Użytkownik: a czy ja ci wyglądam na kogoś kto się na tym zna???….
Serwis3: No to zostaw odzysk tej firmie i nie gdybaj. Albo skorzystaj z tańszej.
Użytkownik: mnie chodzi o dane a nie o pieniądze.
te łatwiej odzyskam niż dane – 3000 to miesiąc sezonowej pracy… i jest.
sam bym się za ten odzysk nie brał … bo to pewnie nie skończyłoby się dobrze … :\
Serwis4: A mnie ciekawi jeszcze jakiej płci jest autor tematu..
Co do samego problemu, nikt ci zdalnie przez forum nie odpowie na ile wiarygodna jest wycena podana przez firmę, w której dysk się znalazł. Nie wiemy na podstawie zamieszczonego opisu (ubogiego), co dokładnie jest uszkodzone (ja na przykład piszę, które elementy zespołu głowic są uszkodzone albo czy jest to uszkodzenie całościowe, lub które moduły wymagają naprawy)…
Często też robimy próbny odczyt aby zweryfikować możliwość odzyskania danych przed podaniem dokładniejszej wyceny.
Użytkownik nadal swoje: Mnie nie chodzi o wycenę …
tylko o to czy w takich wypadkach, naprawdę dość częste jest to, że danych się nie udaje odzyskać?? (
Serwis1: Przecież my nie mamy dysku przed sobą, Szans jest zawsze 50%. Albo się uda albo się nie uda.
To obraz przeciętnego klienta odwiedzającego firmę data recovery. Jak widać, profesjonalne serwisy nie mają lekkiej pracy. I nie chodzi tu o pracę stricte zmierzającą do odzyskania danych, ale o stronę związaną z obsługa klienta, który mimo, że trafia do specjalistycznej firmy jest pełen wątpliwości i niezdecydowania.
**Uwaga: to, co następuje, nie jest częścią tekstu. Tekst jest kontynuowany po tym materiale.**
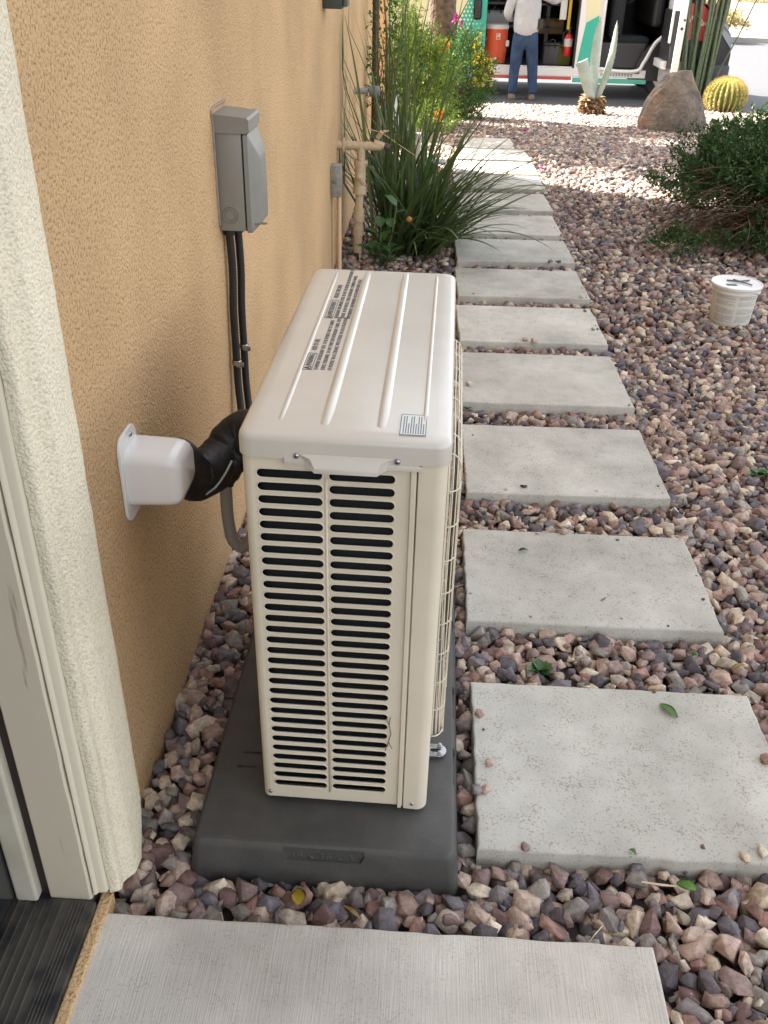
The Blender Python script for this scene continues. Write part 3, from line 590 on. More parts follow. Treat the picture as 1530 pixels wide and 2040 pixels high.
# dry twig caught in the slots
q = [pix(a, b, 1, Y0-.004) for a, b in ((778, 1430), (775, 1445), (779, 1462), (774, 1478), (767, 1496))]
t = MB().tube(q, .0007, 5); t.tube([q[3], pix(781, 1492, 1, Y0-.006)], .0006, 5); t.tube([q[1], pix(770, 1432, 1, Y0-.003)], .0006, 5); t.tube([q[3], pix(772, 1488, 1, Y0-.008)], .0005, 5)
tag(t.build('twig', mat('dry_twig', (.16, .09, .045), .9)), 'thin dry twig caught in the right column of slots near the bottom', 'twig')

# ------------------------------------------------------------------ wall fittings
def P1(px_, py_, x=-.49): return pix(px_, py_, 0, x)
# line-set cover
cv = thing('line_cover', 'white plastic line-set cover screwed to the tan wall, scuffed', 'wall cover', (-.49, 1.33, .60))
zc0, zc1, yc0, yc1 = .547, .650, 1.270, 1.372
L = []
for x, i_ in ((-.489, 0), (-.483, 0), (-.416, .0035), (-.404, .007), (-.397, .014), (-.3935, .025)):
    L.append([(x, a, b) for a, b, _ in rrect(yc0+.012+i_*.4, yc1, zc0+i_, zc1-i_, .020-min(.01, i_*.4), 0, 6)])
hd = MB().loops(L, cap0=False).build('hood', M_white, cv, True, 50)
me = panel_mesh([(y, z) for y, z, _ in rrect(yc0, yc1-.012, .522, .678, .024, 0, 6)], [], .005, .001); me.transform(Matrix(((0, 0, 1, -.487), (1, 0, 0, 0), (0, 1, 0, 0), (0, 0, 0, 1))))
pt = link_mesh('backplate', me, M_white, cv, smooth=True, sharp=40)
for z in (.665, .533): screw(Vector((-.4845, 1.327, z)), cv, .0048, 'x')
# black insulated line set
lsn = thing('insulated_line_set', 'thick black insulated refrigerant lines running from the white cover to the unit', 'hose', (-.42, 1.4, .5))
main = [(-.432, 1.34, .590), (-.428, 1.39, .588)]+[tuple(pix(a, b, 1, y_)) for a, b, y_ in ((380, 950, 1.44), (416, 938, 1.48), (446, 905, 1.52), (468, 872, 1.54), (492, 856, 1.54), (520, 862, 1.52), (545, 885, 1.50))]
def smooth_path(P, k=5):
    P = [Vector(p) for p in P]; o = []
    for i in range(len(P)-1):
        a = P[max(i-1, 0)]; b = P[i]; c = P[i+1]; d = P[min(i+2, len(P)-1)]
        for j in range(k):
            t = j/k; o.append(.5*((2*b)+(c-a)*t+(2*a-5*b+4*c-d)*t*t+(3*b-a-3*c+d)*t**3))
    return o+[P[-1]]
sp_ = smooth_path(main, 7)
MB().tube(sp_, [.034+.011*min(1, i/16)-.012*max(0, (i-22)/40)+.0035*noise.noise(Vector((i*.35, 0, 0))) for i in range(len(sp_))], 18).build('insulation', M_black, lsn, True)
s2 = smooth_path([tuple(pix(a, b, 1, y_)) for a, b, y_ in ((440, 955, 1.49), (458, 930, 1.50), (476, 905, 1.51), (500, 885, 1.51), (530, 880, 1.50))], 6)
MB().tube(s2, [.026+.0012*math.sin(i*1.7) for i in range(len(s2))], 14).build('insulation', M_black, lsn, True)
cb = smooth_path([tuple(pix(a, b, 1, y_)) for a, b, y_ in ((410, 985, 1.42), (430, 970, 1.42), (448, 945, 1.43), (462, 918, 1.45))], 6)
MB().tube(cb, .0022, 6).build('cable', mat('pale_cable', (.35, .40, .36), .5), lsn, True)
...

Swoją drogą ciekawe jak skończyła się historia tego dysku – czy użytkownik zdecydował się na zlecenie odzyskiwania danych firmie, której nośnik oddał i czy dane zostały odzyskane.
1 komentarz
Ludzie szukają na trzy sposoby:
– gdzie taniej,
– gdzie szybciej,
-gdzie bliżej.
Wyjątkowo trafia się klient zainteresowany tym, kto lepiej to zrobi.
I większość klientów chciałaby z góry przez telefon na podstawie mętnego i niespójnego opisu usterki usłyszeć, ile to będzie kosztowało, ile będzie trwało i co da się uratować. Niestety nie mam szklanej kuli, ale i bez niej wiem, że klientów, którzy nie rozumieją, że najpierw trzeba zdiagnozować nośnik lepiej nie obsługiwać.